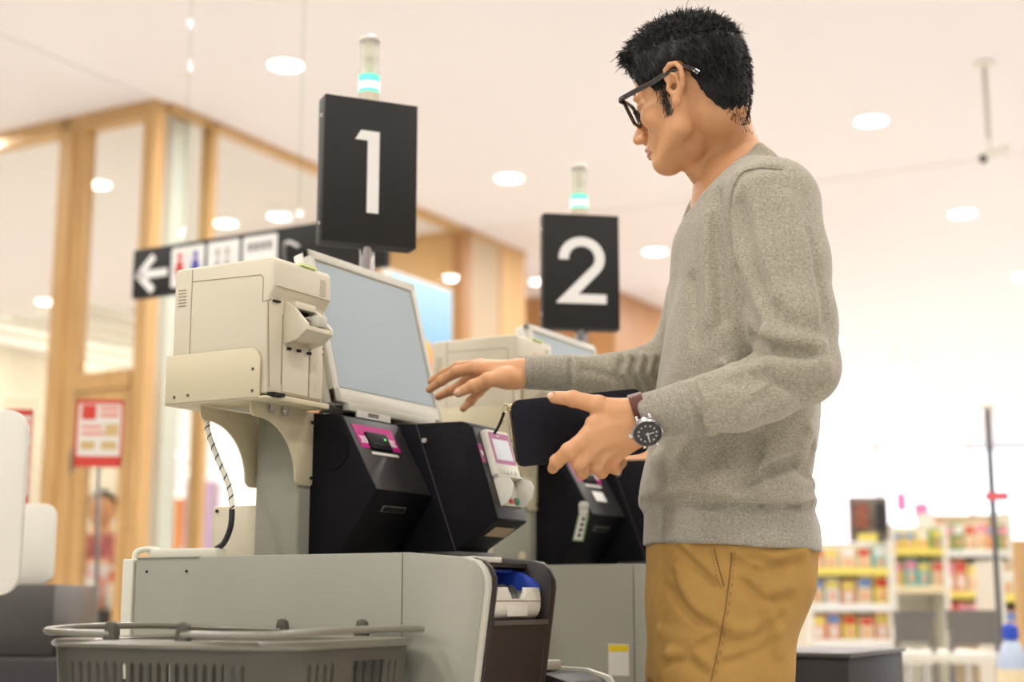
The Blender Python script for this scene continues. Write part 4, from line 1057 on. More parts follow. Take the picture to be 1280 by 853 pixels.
# --- head, in centimetres in its own frame: x to the face, y to the left ear, z up
_ps, _th, _ro, HSC = math.radians(32.5), math.radians(7.2), math.radians(-6.4), .957
f0 = np.array([-math.cos(_ps)*math.cos(_th), math.sin(_ps)*math.cos(_th), -math.sin(_th)]); l0 = np.array([-math.sin(_ps), -math.cos(_ps), 0.]); u0 = np.cross(f0, l0)
HR = np.array([f0, l0*math.cos(_ro)+u0*math.sin(_ro), u0*math.cos(_ro)-l0*math.sin(_ro)]).astype(F32)
HO = A3((.2843, 2.2, 1.5822))
def h2w(q): return HO+(np.asarray(q, F32)*F32(.01*HSC))@HR
def w2h(p): return ((np.asarray(p, F32)-HO)@HR.T)/F32(.01*HSC)
NK0, NK1 = w2h(at(890, 150, 2.245)), w2h(at(924, 225, 2.255))
def head(P):
    Q = P.copy(); Q[:, 1] = np.abs(Q[:, 1])
    d = ell(P, (-1.2, 0, 3.6), (8.4, 7.3, 8.6))
    d = smin(d, ell(P, (3.4, 0, 4.3), (5.9, 6.2, 6.2)), 2)
    d = smin(d, ell(P, (3.4, 0, -3.2), (5.2, 5.5, 7.0)), 2)
    d = smin(d, cap(Q, (.2, 5.2, -2.5), (1.0, 5.0, -6.2), 1.6, 1.3), 1.6)
    d = smin(d, cap(Q, (1.0, 5.0, -6.4), (6.9, 1.7, -9.9), 1.3, 1.25), 1.6)
    d = smin(d, ell(P, (6.9, 0, -9.8), (2.1, 2.5, 1.9)), 1.2)
    d = smin(d, cap(P, (2.2, 0, -7.8), (6.0, 0, -9.9), 2.8, 1.6), 2)
    d = smin(d, ell(Q, (5.9, 4.3, -2.6), (2.0, 1.7, 1.9)), 1.6)
    d = smin(d, cap(Q, (8.3, 3.6, 1.0), (8.8, .6, .9), .75, .8), 1.2)
    d = smin(d, ell(P, (6.8, 0, -7.0), (2.7, 2.9, 2.6)), 1.2)
    # eye hollows and closed-down lids
    d = smax(d, -ell(Q, (9.9, 3.2, -.5), (1.9, 1.7, 1.2)), .9)
    d = smin(d, ell(Q, (7.35, 3.15, -.55), (1.38, 1.5, 1.3)), .25)
    d = smax(d, -cap(Q, (8.75, 2.2, -1.15), (8.45, 4.3, -1.05), .14), .15)
    # nose
    d = smin(d, cap(P, (8.5, 0, .0), (11.0, 0, -4.3), .65, .8), .9)
    d = smin(d, ell(P, (11.0, 0, -4.6), (.95, .95, .85)), .5)
    d = smin(d, ell(Q, (9.9, 1.15, -5.0), (1.0, .75, .75)), .4)
    d = smin(d, cap(P, (9.5, 0, -4.4), (9.1, 0, -5.7), .9, .5), .6)
    d = smax(d, -ell(Q, (10.2, .72, -5.7), (.6, .34, .42)), .15)
    # lips
    d = smin(d, chain(Q, [(9.5, 0, -7.1), (9.25, 1.2, -7.15), (8.15, 2.5, -7.6)], [.5, .42, .2], .3), .35)
    d = smin(d, chain(Q, [(9.3, 0, -8.2), (9.0, 1.2, -8.1), (8.15, 2.3, -7.8)], [.58, .46, .2], .3), .35)
    d = smax(d, -chain(Q, [(10.05, 0, -7.63), (9.45, 1.3, -7.63), (8.3, 2.6, -7.7)], [.13, .12, .1], .1), .12)
    d = smax(d, -ell(P, (9.3, 0, -9.15), (.7, 2.0, .35)), .6)
    # ears
    ep = [(.7, 7.0, .2), (1.2, 7.35, 1.3), (1.05, 7.75, 2.6), (.1, 8.15, 3.3), (-1.1, 8.45, 3.25), (-2.0, 8.65, 2.3), (-2.2, 8.55, 1.0), (-1.9, 8.2, -.3), (-1.3, 7.7, -1.5), (-.6, 7.3, -2.4)]
    Qe = Q.copy(); tl = math.radians(-9); xe, ze = Q[:, 0].copy(), Q[:, 2].copy(); Qe[:, 0] = (xe+.3)*math.cos(tl)-(ze-.5)*math.sin(tl)-.3; Qe[:, 2] = (xe+.3)*math.sin(tl)+(ze-.5)*math.cos(tl)+.5
    plate = ell(Qe, (-.6, 7.55, .7), (1.7, .45, 2.9)); e_ = plate
    e_ = smax(e_, -ell(Qe, (-.3, 8.2, .2), (1.0, .9, 1.5)), .3)
    e_ = smin(e_, chain(Qe, ep, [.3, .36, .4, .42, .42, .4, .38, .36, .38, .45], .15), .2)
    e_ = smin(e_, ell(Qe, (-.45, 7.35, -2.5), (.75, .45, .8)), .4)
    e_ = smin(e_, chain(Qe, [(.1, 7.9, 2.0), (-1.0, 8.1, 1.3), (-1.35, 7.95, .1), (-.7, 7.6, -1.2)], [.22, .26, .26, .25], .1), .25)
    e_ = smin(e_, ell(Qe, (.65, 7.5, -.35), (.42, .45, .6)), .3)
    e_ = smax(e_, -cap(Qe, (-.05, 9, -.2), (-.05, 6.6, -.2), .45), .25)
    d = smin(d, e_, .35)
    # neck, with the sinew to the breastbone
    n_ = cap(P, NK0, NK1, 5.4, 5.7); n_ = smin(n_, cap(P, (4.2, 0, -9.0), w2h(at(886, 220, 2.25)), 1.2, 3.0), 1.5); n_ = smin(n_, cap(P, (-3.5, 0, -3), NK0, 5.4, 5.4), 2.5)
    nf = NK1-NK0; nf = nf/np.linalg.norm(nf)
    d = smin(d, n_, .9)
    return d
Vh, Qh = grow(head, (-13.5, -10, -24), (13.5, 10, 14.5), .17); Vh = relax(Vh, Qh, 1, .4)
fc_ = Vh[Qh].mean(1); ay = np.abs(fc_[:, 1])
lipm = (fc_[:, 0] > 8.1) & (ay < 2.6) & (fc_[:, 2] < -6.7-.10*ay) & (fc_[:, 2] > -8.8+.28*ay)
mid_h = np.where(lipm, 1, 0)
Wh = h2w(Vh)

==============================

> [Problem statement] Copy all the data exactly as written, but skip any picture.

> [Full solution]
The Blender Python script for this scene continues. Write part 4, from line 1057 on. More parts follow. Take the picture to be 1280 by 853 pixels.
# --- head, in centimetres in its own frame: x to the face, y to the left ear, z up
_ps, _th, _ro, HSC = math.radians(32.5), math.radians(7.2), math.radians(-6.4), .957
f0 = np.array([-math.cos(_ps)*math.cos(_th), math.sin(_ps)*math.cos(_th), -math.sin(_th)]); l0 = np.array([-math.sin(_ps), -math.cos(_ps), 0.]); u0 = np.cross(f0, l0)
HR = np.array([f0, l0*math.cos(_ro)+u0*math.sin(_ro), u0*math.cos(_ro)-l0*math.sin(_ro)]).astype(F32)
HO = A3((.2843, 2.2, 1.5822))
def h2w(q): return HO+(np.asarray(q, F32)*F32(.01*HSC))@HR
def w2h(p): return ((np.asarray(p, F32)-HO)@HR.T)/F32(.01*HSC)
NK0, NK1 = w2h(at(890, 150, 2.245)), w2h(at(924, 225, 2.255))
def head(P):
    Q = P.copy(); Q[:, 1] = np.abs(Q[:, 1])
    d = ell(P, (-1.2, 0, 3.6), (8.4, 7.3, 8.6))
    d = smin(d, ell(P, (3.4, 0, 4.3), (5.9, 6.2, 6.2)), 2)
    d = smin(d, ell(P, (3.4, 0, -3.2), (5.2, 5.5, 7.0)), 2)
    d = smin(d, cap(Q, (.2, 5.2, -2.5), (1.0, 5.0, -6.2), 1.6, 1.3), 1.6)
    d = smin(d, cap(Q, (1.0, 5.0, -6.4), (6.9, 1.7, -9.9), 1.3, 1.25), 1.6)
    d = smin(d, ell(P, (6.9, 0, -9.8), (2.1, 2.5, 1.9)), 1.2)
    d = smin(d, cap(P, (2.2, 0, -7.8), (6.0, 0, -9.9), 2.8, 1.6), 2)
    d = smin(d, ell(Q, (5.9, 4.3, -2.6), (2.0, 1.7, 1.9)), 1.6)
    d = smin(d, cap(Q, (8.3, 3.6, 1.0), (8.8, .6, .9), .75, .8), 1.2)
    d = smin(d, ell(P, (6.8, 0, -7.0), (2.7, 2.9, 2.6)), 1.2)
    # eye hollows and closed-down lids
    d = smax(d, -ell(Q, (9.9, 3.2, -.5), (1.9, 1.7, 1.2)), .9)
    d = smin(d, ell(Q, (7.35, 3.15, -.55), (1.38, 1.5, 1.3)), .25)
    d = smax(d, -cap(Q, (8.75, 2.2, -1.15), (8.45, 4.3, -1.05), .14), .15)
    # nose
    d = smin(d, cap(P, (8.5, 0, .0), (11.0, 0, -4.3), .65, .8), .9)
    d = smin(d, ell(P, (11.0, 0, -4.6), (.95, .95, .85)), .5)
    d = smin(d, ell(Q, (9.9, 1.15, -5.0), (1.0, .75, .75)), .4)
    d = smin(d, cap(P, (9.5, 0, -4.4), (9.1, 0, -5.7), .9, .5), .6)
    d = smax(d, -ell(Q, (10.2, .72, -5.7), (.6, .34, .42)), .15)
    # lips
    d = smin(d, chain(Q, [(9.5, 0, -7.1), (9.25, 1.2, -7.15), (8.15, 2.5, -7.6)], [.5, .42, .2], .3), .35)
    d = smin(d, chain(Q, [(9.3, 0, -8.2), (9.0, 1.2, -8.1), (8.15, 2.3, -7.8)], [.58, .46, .2], .3), .35)
    d = smax(d, -chain(Q, [(10.05, 0, -7.63), (9.45, 1.3, -7.63), (8.3, 2.6, -7.7)], [.13, .12, .1], .1), .12)
    d = smax(d, -ell(P, (9.3, 0, -9.15), (.7, 2.0, .35)), .6)
    # ears
    ep = [(.7, 7.0, .2), (1.2, 7.35, 1.3), (1.05, 7.75, 2.6), (.1, 8.15, 3.3), (-1.1, 8.45, 3.25), (-2.0, 8.65, 2.3), (-2.2, 8.55, 1.0), (-1.9, 8.2, -.3), (-1.3, 7.7, -1.5), (-.6, 7.3, -2.4)]
    Qe = Q.copy(); tl = math.radians(-9); xe, ze = Q[:, 0].copy(), Q[:, 2].copy(); Qe[:, 0] = (xe+.3)*math.cos(tl)-(ze-.5)*math.sin(tl)-.3; Qe[:, 2] = (xe+.3)*math.sin(tl)+(ze-.5)*math.cos(tl)+.5
    plate = ell(Qe, (-.6, 7.55, .7), (1.7, .45, 2.9)); e_ = plate
    e_ = smax(e_, -ell(Qe, (-.3, 8.2, .2), (1.0, .9, 1.5)), .3)
    e_ = smin(e_, chain(Qe, ep, [.3, .36, .4, .42, .42, .4, .38, .36, .38, .45], .15), .2)
    e_ = smin(e_, ell(Qe, (-.45, 7.35, -2.5), (.75, .45, .8)), .4)
    e_ = smin(e_, chain(Qe, [(.1, 7.9, 2.0), (-1.0, 8.1, 1.3), (-1.35, 7.95, .1), (-.7, 7.6, -1.2)], [.22, .26, .26, .25], .1), .25)
    e_ = smin(e_, ell(Qe, (.65, 7.5, -.35), (.42, .45, .6)), .3)
    e_ = smax(e_, -cap(Qe, (-.05, 9, -.2), (-.05, 6.6, -.2), .45), .25)
    d = smin(d, e_, .35)
    # neck, with the sinew to the breastbone
    n_ = cap(P, NK0, NK1, 5.4, 5.7); n_ = smin(n_, cap(P, (4.2, 0, -9.0), w2h(at(886, 220, 2.25)), 1.2, 3.0), 1.5); n_ = smin(n_, cap(P, (-3.5, 0, -3), NK0, 5.4, 5.4), 2.5)
    nf = NK1-NK0; nf = nf/np.linalg.norm(nf)
    d = smin(d, n_, .9)
    return d
Vh, Qh = grow(head, (-13.5, -10, -24), (13.5, 10, 14.5), .17); Vh = relax(Vh, Qh, 1, .4)
fc_ = Vh[Qh].mean(1); ay = np.abs(fc_[:, 1])
lipm = (fc_[:, 0] > 8.1) & (ay < 2.6) & (fc_[:, 2] < -6.7-.10*ay) & (fc_[:, 2] > -8.8+.28*ay)
mid_h = np.where(lipm, 1, 0)
Wh = h2w(Vh)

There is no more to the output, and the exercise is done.